> Your instructions: Only the lines from the start up to and including the line containing "PI = math.pi" should be repeated, word for word.

> Given data:
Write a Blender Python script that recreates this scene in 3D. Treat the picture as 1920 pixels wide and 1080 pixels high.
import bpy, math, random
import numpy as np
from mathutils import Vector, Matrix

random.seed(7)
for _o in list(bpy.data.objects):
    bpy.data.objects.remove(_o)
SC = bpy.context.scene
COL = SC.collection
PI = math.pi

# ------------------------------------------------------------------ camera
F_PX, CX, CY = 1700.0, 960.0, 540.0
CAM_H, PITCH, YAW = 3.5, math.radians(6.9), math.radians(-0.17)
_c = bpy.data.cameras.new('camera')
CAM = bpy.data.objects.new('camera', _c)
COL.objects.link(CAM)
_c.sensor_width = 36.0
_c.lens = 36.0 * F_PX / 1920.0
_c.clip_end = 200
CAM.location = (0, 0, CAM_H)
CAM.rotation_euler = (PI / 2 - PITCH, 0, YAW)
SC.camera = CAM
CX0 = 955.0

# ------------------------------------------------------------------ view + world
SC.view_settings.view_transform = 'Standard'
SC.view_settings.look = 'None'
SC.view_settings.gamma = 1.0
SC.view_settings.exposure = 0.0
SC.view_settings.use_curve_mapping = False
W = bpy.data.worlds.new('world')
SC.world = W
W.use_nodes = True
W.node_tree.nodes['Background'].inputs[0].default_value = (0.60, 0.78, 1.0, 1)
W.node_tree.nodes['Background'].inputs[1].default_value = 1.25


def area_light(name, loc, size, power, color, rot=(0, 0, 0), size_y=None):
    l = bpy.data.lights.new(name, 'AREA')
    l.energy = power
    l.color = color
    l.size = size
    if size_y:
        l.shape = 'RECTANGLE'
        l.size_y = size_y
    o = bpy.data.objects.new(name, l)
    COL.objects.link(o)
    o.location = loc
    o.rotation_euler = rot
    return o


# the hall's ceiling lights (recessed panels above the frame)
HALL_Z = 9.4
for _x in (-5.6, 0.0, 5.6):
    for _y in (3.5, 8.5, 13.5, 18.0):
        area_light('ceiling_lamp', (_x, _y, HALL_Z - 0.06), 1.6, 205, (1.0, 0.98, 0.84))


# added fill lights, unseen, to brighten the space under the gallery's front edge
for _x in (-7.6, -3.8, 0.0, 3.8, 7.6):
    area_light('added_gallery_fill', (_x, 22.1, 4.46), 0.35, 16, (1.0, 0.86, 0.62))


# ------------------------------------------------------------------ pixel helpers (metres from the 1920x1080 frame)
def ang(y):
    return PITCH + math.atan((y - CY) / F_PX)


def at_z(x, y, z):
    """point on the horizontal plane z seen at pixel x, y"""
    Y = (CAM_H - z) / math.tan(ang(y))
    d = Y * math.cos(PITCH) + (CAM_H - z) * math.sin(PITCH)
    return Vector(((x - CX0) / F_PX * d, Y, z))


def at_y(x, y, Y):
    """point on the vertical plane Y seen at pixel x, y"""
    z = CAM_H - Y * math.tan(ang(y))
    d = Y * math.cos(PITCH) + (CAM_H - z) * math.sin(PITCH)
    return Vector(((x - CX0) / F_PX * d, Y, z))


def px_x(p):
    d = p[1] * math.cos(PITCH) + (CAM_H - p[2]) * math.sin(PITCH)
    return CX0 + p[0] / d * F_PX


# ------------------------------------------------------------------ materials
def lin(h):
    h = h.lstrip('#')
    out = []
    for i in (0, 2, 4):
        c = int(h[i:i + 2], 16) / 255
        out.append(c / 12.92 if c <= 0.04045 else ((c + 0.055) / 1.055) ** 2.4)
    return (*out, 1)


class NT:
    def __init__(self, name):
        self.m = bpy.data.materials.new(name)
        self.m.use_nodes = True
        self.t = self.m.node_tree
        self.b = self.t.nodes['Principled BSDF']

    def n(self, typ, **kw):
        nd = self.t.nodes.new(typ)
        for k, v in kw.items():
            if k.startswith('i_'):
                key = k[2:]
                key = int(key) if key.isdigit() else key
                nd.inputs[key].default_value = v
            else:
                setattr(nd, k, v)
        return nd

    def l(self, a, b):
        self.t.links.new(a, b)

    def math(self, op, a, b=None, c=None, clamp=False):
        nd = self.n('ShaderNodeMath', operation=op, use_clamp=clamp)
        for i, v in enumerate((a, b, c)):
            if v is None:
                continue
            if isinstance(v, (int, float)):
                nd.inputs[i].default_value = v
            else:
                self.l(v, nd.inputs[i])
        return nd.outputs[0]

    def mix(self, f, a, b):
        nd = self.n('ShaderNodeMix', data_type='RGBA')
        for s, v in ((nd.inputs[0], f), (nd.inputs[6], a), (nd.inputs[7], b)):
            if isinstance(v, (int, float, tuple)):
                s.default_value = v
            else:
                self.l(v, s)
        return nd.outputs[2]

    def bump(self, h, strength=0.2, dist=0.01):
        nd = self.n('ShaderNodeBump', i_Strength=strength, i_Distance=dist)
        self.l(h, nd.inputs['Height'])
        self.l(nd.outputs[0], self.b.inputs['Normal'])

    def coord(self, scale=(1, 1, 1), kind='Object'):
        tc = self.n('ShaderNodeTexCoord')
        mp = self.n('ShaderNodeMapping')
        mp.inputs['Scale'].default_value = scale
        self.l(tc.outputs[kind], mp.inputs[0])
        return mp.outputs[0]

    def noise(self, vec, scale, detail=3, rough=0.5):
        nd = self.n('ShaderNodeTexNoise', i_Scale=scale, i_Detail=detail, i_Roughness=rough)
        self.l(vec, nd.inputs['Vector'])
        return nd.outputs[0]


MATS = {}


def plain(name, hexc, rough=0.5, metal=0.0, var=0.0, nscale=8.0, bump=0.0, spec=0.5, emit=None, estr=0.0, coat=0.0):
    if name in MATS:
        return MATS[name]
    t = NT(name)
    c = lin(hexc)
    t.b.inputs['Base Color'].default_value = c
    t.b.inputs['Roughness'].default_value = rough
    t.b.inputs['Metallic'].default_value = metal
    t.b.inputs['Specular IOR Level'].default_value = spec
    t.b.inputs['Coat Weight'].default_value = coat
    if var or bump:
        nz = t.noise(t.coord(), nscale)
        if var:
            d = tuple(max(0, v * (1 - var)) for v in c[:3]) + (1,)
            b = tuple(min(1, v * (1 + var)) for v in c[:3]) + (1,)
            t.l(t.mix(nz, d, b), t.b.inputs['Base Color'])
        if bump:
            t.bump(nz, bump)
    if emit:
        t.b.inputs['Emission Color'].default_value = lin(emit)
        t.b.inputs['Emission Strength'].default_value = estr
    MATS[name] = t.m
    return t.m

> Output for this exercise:
Write a Blender Python script that recreates this scene in 3D. Treat the picture as 1920 pixels wide and 1080 pixels high.
import bpy, math, random
import numpy as np
from mathutils import Vector, Matrix

random.seed(7)
for _o in list(bpy.data.objects):
    bpy.data.objects.remove(_o)
SC = bpy.context.scene
COL = SC.collection
PI = math.pi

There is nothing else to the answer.